There is a largely untold story about the United Farm Workers (UFW) that the union hopes people will ignore as the sexual abuse drama around Cesar Chavez continues to play out across the country. It has a historical record that is conveniently glossed over to protect the future of a labor movement hard at work trying to reinvent itself to remain relevant today.
Before the border vigilantes that lined the Arizona border with México starting in 2005 to keep migrants from crossing the border, there was another group of vigilantes made up of mostly Mexican Americans that lined the border before the Minuteman did to keep Mexicans out.
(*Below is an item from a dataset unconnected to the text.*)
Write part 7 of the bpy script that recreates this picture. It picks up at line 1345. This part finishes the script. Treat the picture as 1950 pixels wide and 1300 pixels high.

The Minuteman, launched in late 2004, collapsed in 2016 because of infighting. But the tactics the controversial vigilantes used on the border were not new. In fact, it was a Mexican American union that created the concept of using civilians to line the border and repel Mexicans trying to cross it physically and sometimes violently. The union was the United Farm Workers (UFW) co-founded by Cesar Chavez and Dolores Huerta.
Between 1962 and 1975, the UFW worked diligently to keep undocumented workers out of Arizona’s and California’s fields. Between 1975 and 1993, the UFW would call the Border Patrol to report undocumented workers working fields they were striking while accepting and encouraging undocumented workers to fill their ranks. Basically, they used the Border Patrol to remove those that didn’t pay dues to the union. It wasn’t until after the death of Cesar Chavez that the union began advocating for migrants as the result of California’s Proposition 187 in 1994.
Proposition 187 was a California measure that restricted access to education, healthcare and social services to undocumented migrants. The courts halted the measure and by 2014, the measure was repealed after the courts ruled it unconstitutional.
But before the embrace of migrants by the UFW, for a period of about a year they manned the border as unofficial border patrol agents, dubbing themselves that UFW Border Patrol.
This is the story of the United Farm Workers Border Patrol.
The UFW Border Patrol
On August 27, 1974, the UFW launched a strike in Yuma, Arizona against citrus farms. Shortly after, the union launched its first UFW Border Patrol unit in mid-September 1974. The task of the UFW Border Patrol was to keep Mexican migrants out of Arizona physically by lining the border.
It was Cesar Chavez’s cousin, Manuel Chavez, head of the union’s field operations that oversaw the unofficial border patrol. News reports of the time erroneously called Manuel Chavez the brother of Cesar Chavez because Manuel was considered by Cesar and brother Richard as their brother. It was Richard Chavez that designed the UFW’s logo.
According to Oscar Mondagron, the UFW’s spokesperson, to bolster the capabilities of the UFW Border Patrol, the union had decided to build tent cities along the border.
On October 8, 1974, Mondragon, announced that the union had started to build a tent city along the border in Arizona to keep Mexican workers out. He added that a plane would also patrol 125 miles of the border looking for people attempting to cross it.
In addition to the tents, and the airplane used to surveille the border from the air, the union deployed roving patrols using cars, pickups and station wagons. Border Patrol agents, who also patrolled the area, largely ignored the UFW patrols as just “another annoyance.”
At its zenith, the UFW Border Patrol manned tent cities along 24 miles of the U.S.-México border. It was dubbed the “wet line.” The union was using army surplus tents set at 200-yard intervals along the border, only 50 yards from the international boundary. Each of the tents was adorned with the red and black UFW flag. Each of the tents were manned by union members who were paid $10 each day to be there. Twice as much as other union activities. As many as 300 UFW Border Patrol union members patrolled the border for the makeshift border patrol. The UFW Border Patrol was shuttered in 1975, but the union’s antagonism against the undocumented workers remained, largely for the non-dues paying migrants because the union allowed undocumented among its ranks.
Although the union argued that they would attempt to “persuade” the migrants not to cross, violence was regularly reported by the migrants. By December 1974, two union members had been convicted by a jury of aggravated assault and third man remained at large in an incident where three undocumented migrants had complained about violence, adding that they were robbed as well. In another case, a UFW “patrolman” was found guilty in a misdemeanor case of battery.
For the UFW, the undocumented migrants were both the scapegoat they needed as well the members that filled their ranks. When the UFW was challenged about its anti-immigration stance by W. Michael Smith, a Yuma County Attorney about undocumented UFW members, Mondragon insisted that the union had a policy of not accepting undocumented workers but that “we don’t ask a lot of questions like the Border Patrol,” he told the Arizona Daily Star.
After the union shuttered its border patrol operation the antagonism against undocumented migrants remained well into the 1990’s with the union regularly providing lists of where the undocumented could be found to the Border Patrol. Smith told the newspaper that he considered it “ironic” that a Mexican-American-dominated union “would be using their union members to keep out” undocumented Mexicans.